What Is the Internet?

The Internet: A Network of Networks

What is the Internet? The Internet is the following:

   – A flock of independent networks flying in loose formation, owned by no one and connecting an      unknown number of users
   – A grass roots cultural phenomenon started 30 years ago by a group of graduate students in tie-dyed      shirts and ponytails
   – Ma Bell’s good old telephone networks dressed up for the 1990s
     A new way to transmit information that is faster and cheaper than a phone call, fax, or the post office

Some Internet facts:

   – The number of hosts (or computers) connected to the Internet has grown from a handful in 1989 to      hundreds of millions today. 
   – The MIT Media Lab says that the size of the World Wide Web is doubling every 50 days, and that a      new home page is created every 4 seconds.

Internet Hierarchy

What Is the Internet?

The Internet has three components: information, wires, and people.
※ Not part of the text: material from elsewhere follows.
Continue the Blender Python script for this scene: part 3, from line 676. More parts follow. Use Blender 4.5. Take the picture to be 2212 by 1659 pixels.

   – The “wires” are arranged in a loose hierarchy, with the fastest wires located in the middle of the      cloud on one of the Internet’s many “backbones.” 
   – Regional networks connect to the Internet backbone at one of several Network Access Points (NAPs),      including MAE-EAST, in Herndon, Virginia; and MAE-WEST, in Palo Alto, California.
   – Internet service providers (ISPs) administer or connect to the regional networks, and serve      customers from one or more points of presence (POPs).
   – Dynamic adaptive routing allows Internet traffic to be automatically rerouted around circuit failures.
   – Dataquest estimates that up to 88 percent of all traffic on the Internet touches a Cisco router at      some point.